Siz, kendinizi bir şey sanabilirsiniz; kendinizi bir şey sanmanız, bir şey ifade etmez. Karşınızdaki size, hangi pencereden bakıyor ve ne görüyorsa; siz, onun, sizi algıladığı kadarsınızdır. Sizin, olduğunuz taraftaki pencereden bakan biriyle karşılaşmak, hayatınızın şansıdır. Bir insanın, tam olabilmesi için önce tamamlanması lazım; bir insanın tamamlanması demek önce karısı ya da kocasının olması anlamına gelir.
Bir gün, bir şekilde, aracı vasıtasıyla ya da tesadüfen biriyle tanışırsınız; sizi tamamlayacağına ikna olursunuz ve dünyadaki cennetinizi kurmak için yola koyulursunuz. İşte tam bu noktada şans faktörü ortaya çıkar. Evlilik demek; elini bir karanlığa uzatmaktır. Karşınızdaki insanı ne kadar çok tanıma fırsatınız olsa da sonucu değiştirmez; insanlar, maskeli dolaşmakta pek mahirdir.

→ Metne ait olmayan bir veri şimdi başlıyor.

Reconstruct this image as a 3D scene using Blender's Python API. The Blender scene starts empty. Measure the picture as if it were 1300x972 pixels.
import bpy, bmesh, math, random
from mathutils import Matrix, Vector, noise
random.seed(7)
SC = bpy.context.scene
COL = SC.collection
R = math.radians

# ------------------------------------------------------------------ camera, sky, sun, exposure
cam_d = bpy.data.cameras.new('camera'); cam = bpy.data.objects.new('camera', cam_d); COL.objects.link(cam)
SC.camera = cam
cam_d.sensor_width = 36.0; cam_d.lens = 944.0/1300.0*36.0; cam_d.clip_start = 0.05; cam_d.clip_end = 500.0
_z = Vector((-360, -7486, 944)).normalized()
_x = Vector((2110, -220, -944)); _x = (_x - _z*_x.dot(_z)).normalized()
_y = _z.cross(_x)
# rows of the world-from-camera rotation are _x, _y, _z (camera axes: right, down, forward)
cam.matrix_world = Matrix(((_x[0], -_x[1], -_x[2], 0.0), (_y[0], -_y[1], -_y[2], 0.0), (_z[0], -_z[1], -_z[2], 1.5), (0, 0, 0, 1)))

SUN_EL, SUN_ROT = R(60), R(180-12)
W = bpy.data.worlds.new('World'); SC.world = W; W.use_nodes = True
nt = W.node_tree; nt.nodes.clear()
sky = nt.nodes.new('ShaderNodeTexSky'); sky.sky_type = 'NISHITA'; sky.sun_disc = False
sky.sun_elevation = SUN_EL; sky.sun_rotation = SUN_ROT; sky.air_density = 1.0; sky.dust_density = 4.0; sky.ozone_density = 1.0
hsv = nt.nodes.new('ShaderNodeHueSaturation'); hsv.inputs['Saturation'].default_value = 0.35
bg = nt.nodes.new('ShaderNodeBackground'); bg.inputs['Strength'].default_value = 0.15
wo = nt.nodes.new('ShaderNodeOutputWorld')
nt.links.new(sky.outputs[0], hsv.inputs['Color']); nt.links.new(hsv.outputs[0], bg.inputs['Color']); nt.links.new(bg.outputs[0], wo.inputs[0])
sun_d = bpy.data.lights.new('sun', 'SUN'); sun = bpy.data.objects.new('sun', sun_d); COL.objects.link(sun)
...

Maske, ancak evlenince düşer ve Cennet’e gidiyorum, diye çıktığınız yolun sonu Cehennem’e çıkar.
Mensure Ana, ilk evliliğinde yolun sonunda Cehennem’i görenlerden biri ama bir kere kapı yüzüne kapatıldı diye başka iyi kapıların açılmayacağı anlamına gelmez; yeter ki kapanan kapı açılır mı diye ona bakmaktan, açılan yeni kapılar görmezden gelinmesin. Ömür kısa; yaşamak sanattır. Bu sanatı, sanat haline getiren kuruluş, ailedir. Aile, tam olmak, demektir. Tam olmadığınız zaman, geri kalan her şey yarım olur. Dünyada sahip olunacak en önemli şey; iyi bir aileden sonra sizi tamamlayan biri ve iyi bir geçim kaynağınızın olmasıdır. Geri kalanlar teferruattan ibaret olup, her ne varsa çorap söküğü gibi arkadan gelir.
Bu roman, gerçek hayattan kesitlerin bulunduğu, bir ailenin kendi zamanında karşılaştıkları olayları anlatıyor.